Interestingly enough, the day after Christmas, there was an article in the Toronto Star today entitled How we waste food which describes the problem in detail, including how much food goes uneaten in households and wasted in the food industry.  In the day that of hunter-gatherers, wasting food was not a problem.  You picked it, you ate it, if you didn’t eat it, it went straight back into the ground.  However, today it seems we are so far removed from food production, and food production has been so mechanized, that eating an apple today is many, many times more energy consuming than it used to be to just pick it off your tree.  And if the food has been further processed, the impact is even greater.  Composting is not the energy-free process it should be either.  The whole process seems almost ridiculous, really.  Food should be much simpler.  That is one of the reasons why eating local is so important to me, and I am going to try to continue eating local as much as I can over the winter.  I already decided a few years ago to definitely avoid anything that was grown overseas.  Oranges shouldn’t be coming from Africa.  However, I do make exceptions if it’s just an occasional treat that is grown in season and can’t be grown locally.

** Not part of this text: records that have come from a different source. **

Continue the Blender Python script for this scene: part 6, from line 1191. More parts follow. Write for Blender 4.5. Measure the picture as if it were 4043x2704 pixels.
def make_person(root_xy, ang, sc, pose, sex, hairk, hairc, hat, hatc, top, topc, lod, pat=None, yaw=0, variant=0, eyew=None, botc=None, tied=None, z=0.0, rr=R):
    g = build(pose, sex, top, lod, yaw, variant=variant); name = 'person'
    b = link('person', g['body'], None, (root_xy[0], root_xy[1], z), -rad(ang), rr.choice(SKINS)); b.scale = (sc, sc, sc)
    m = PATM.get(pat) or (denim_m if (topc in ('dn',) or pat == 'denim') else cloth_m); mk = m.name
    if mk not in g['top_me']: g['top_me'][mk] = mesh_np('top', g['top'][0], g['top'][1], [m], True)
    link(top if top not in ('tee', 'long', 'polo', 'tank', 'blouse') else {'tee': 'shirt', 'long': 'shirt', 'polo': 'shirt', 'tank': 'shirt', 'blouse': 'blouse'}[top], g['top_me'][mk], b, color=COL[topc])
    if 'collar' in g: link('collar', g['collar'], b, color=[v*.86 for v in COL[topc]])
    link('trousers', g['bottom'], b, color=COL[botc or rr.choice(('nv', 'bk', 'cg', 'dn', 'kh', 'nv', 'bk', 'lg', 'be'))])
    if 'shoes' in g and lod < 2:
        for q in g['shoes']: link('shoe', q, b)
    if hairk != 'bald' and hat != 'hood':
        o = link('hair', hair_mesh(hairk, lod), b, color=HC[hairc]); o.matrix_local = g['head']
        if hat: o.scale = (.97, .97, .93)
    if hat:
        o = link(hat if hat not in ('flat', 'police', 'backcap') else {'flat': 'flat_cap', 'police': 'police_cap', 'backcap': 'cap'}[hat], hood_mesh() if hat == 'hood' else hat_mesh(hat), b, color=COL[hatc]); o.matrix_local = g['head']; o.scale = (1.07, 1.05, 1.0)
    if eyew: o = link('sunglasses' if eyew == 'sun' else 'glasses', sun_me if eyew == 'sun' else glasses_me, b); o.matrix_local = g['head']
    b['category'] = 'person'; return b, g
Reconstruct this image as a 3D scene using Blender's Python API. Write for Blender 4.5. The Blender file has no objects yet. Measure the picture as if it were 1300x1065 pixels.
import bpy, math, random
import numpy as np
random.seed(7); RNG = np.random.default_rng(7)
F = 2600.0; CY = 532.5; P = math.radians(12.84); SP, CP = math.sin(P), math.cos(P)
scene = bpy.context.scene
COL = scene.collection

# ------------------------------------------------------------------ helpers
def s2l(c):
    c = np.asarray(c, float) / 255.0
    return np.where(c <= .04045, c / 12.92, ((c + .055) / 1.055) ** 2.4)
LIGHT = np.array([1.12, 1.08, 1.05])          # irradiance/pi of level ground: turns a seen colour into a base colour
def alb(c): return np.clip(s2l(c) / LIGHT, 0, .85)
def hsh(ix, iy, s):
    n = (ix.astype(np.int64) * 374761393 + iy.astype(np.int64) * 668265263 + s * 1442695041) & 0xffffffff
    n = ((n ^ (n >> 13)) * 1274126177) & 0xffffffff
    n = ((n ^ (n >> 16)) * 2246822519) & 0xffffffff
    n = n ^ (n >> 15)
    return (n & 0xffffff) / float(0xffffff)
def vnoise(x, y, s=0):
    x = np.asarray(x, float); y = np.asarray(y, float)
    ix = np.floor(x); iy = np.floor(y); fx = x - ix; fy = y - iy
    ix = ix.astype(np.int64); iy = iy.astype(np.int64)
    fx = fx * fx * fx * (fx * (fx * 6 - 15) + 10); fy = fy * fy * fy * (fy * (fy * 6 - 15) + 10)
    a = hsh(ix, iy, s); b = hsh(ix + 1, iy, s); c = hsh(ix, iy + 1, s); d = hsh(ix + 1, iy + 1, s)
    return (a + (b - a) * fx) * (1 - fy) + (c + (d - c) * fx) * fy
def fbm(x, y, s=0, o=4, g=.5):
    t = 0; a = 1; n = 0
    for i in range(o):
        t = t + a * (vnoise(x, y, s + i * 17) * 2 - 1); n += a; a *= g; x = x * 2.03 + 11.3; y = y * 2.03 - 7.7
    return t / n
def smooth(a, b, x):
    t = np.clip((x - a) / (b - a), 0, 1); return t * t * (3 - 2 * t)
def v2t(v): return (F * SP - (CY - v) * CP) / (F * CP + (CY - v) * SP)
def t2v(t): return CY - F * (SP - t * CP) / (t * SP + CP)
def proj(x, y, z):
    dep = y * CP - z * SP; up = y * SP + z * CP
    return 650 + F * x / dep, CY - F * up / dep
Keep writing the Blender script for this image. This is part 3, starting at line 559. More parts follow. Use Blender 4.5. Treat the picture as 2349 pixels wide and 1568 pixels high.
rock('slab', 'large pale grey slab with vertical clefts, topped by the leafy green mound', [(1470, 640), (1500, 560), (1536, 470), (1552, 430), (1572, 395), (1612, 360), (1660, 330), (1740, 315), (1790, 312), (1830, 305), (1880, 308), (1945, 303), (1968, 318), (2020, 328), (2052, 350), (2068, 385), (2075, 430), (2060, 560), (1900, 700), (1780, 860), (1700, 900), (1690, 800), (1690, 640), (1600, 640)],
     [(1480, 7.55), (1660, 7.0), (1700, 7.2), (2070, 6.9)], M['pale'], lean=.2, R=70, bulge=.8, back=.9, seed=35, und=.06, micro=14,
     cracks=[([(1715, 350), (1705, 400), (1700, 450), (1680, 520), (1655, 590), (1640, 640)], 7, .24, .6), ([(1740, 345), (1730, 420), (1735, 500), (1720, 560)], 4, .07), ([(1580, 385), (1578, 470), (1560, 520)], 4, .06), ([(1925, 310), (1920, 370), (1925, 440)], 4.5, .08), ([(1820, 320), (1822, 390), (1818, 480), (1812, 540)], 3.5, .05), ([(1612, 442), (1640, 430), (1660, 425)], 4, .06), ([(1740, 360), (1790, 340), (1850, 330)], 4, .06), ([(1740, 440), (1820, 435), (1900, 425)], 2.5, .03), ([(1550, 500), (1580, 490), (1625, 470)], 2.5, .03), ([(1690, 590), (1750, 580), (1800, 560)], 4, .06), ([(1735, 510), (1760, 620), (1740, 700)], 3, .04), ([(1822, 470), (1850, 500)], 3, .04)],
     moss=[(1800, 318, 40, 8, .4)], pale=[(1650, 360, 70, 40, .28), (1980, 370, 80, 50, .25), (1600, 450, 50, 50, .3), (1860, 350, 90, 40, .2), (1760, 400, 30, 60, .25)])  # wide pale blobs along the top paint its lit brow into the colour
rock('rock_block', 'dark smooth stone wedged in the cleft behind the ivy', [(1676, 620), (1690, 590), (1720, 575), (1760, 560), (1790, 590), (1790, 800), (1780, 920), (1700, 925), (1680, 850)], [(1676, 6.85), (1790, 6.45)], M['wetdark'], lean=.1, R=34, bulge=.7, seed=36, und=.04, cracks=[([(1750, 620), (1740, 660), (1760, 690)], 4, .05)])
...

As the New Year approaches, one of my Non-Disposable Earth Project goals will be to reduce the waste of food.  I am not sure how I am going to do that, as it is a multi-faceted problem, unlike replacing paper napkins with cloth ones.  I will have to be careful not to prepare too much food, which I think I can handle.  But trying not to have too much food in the fridge is a little trickier, as it is dependent on when I have time to pick up groceries.  Then there is the issue of pleasing household tastes, i.e. we don’t both like to eat the same thing, so some waste goes along with that too.  And from day to day, I don’t always want to eat the same thing.  It will be tricky, but I think I there’s a lot of room for improvement.

Finally, although I think it is great that we have municipal composting in Toronto, I still feel a little pang of guilt that I’m not doing my own composting.  Doing your own composting requires zero carbon output, unless you count the output from your own elbow grease.  Also, after scooping up some of the free city compost this spring and finding much foreign matter in it including bits of plastic bag and broken glass, I don’t trust the city compost anymore.  So I’ve been toying with the idea of worm composting – indoor composting in a small bin at home.  If I can find the room for it in my small kitchen.  I’d love to find someone who already does it and see what it’s like.  More on that as it develops.

So what have I learned this holiday?  That I even have to add food to my list of non-disposables so that food can complete the cycle of land to plate and back to the land in the most efficient, least wasteful manner possible.